マリン首相:主な理由はロシアのウクライナ侵攻です。これが、ヨーロッパの安全保障環境をすべて変えました。私たちは、ロシアが隣国に、ウクライナに、極めて侵略的に振る舞っているのを目の当たりにしています。このようなことがフィンランドで絶対起きないようにしたいのです。

──決断の背景には、フィンランドの地理的状況や歴史がある。フィンランドは1300キロあまりにわたってロシアと国境を接している。1809年から1917年まではロシア領であり、第1次世界大戦中にロシア革命の際に独立した。だが、第2次世界大戦中には2度にわたってソ連の侵攻を受けて、領土を一部割譲した。

マリン首相:私たちは勇敢であらねばならないし、フィンランド国民の安全と未来を守るために、今、決断しなければならないのです。そのためにフィンランド国内で広く合意をとりつける努力もしてきました。隣国スウェーデンとも調整してきました。

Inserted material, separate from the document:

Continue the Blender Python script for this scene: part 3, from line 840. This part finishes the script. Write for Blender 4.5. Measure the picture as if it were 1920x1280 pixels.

──フィンランドは第2次世界大戦後の48年、「友好協力相互援助条約」をソ連と締結。外交や軍事で強い制約を受け、EU(欧州連合)の前身、欧州共同体(EC)にも加盟できなかった。

ソ連崩壊後の95年、EUに加盟したがNATO加盟を見送るなど、常にロシアの意向を気に掛ける外交を強いられてきた。

マリン首相:フィンランドはEUの構成国であり、EUは日本や米国、イギリスなどと協調しています。そしてもちろん国連の加盟国でもあります。私たちはロシアの行動を非難し、次の二つのことをせねばなりません。ロシアに制裁を加え、ウクライナを支援し続けることです。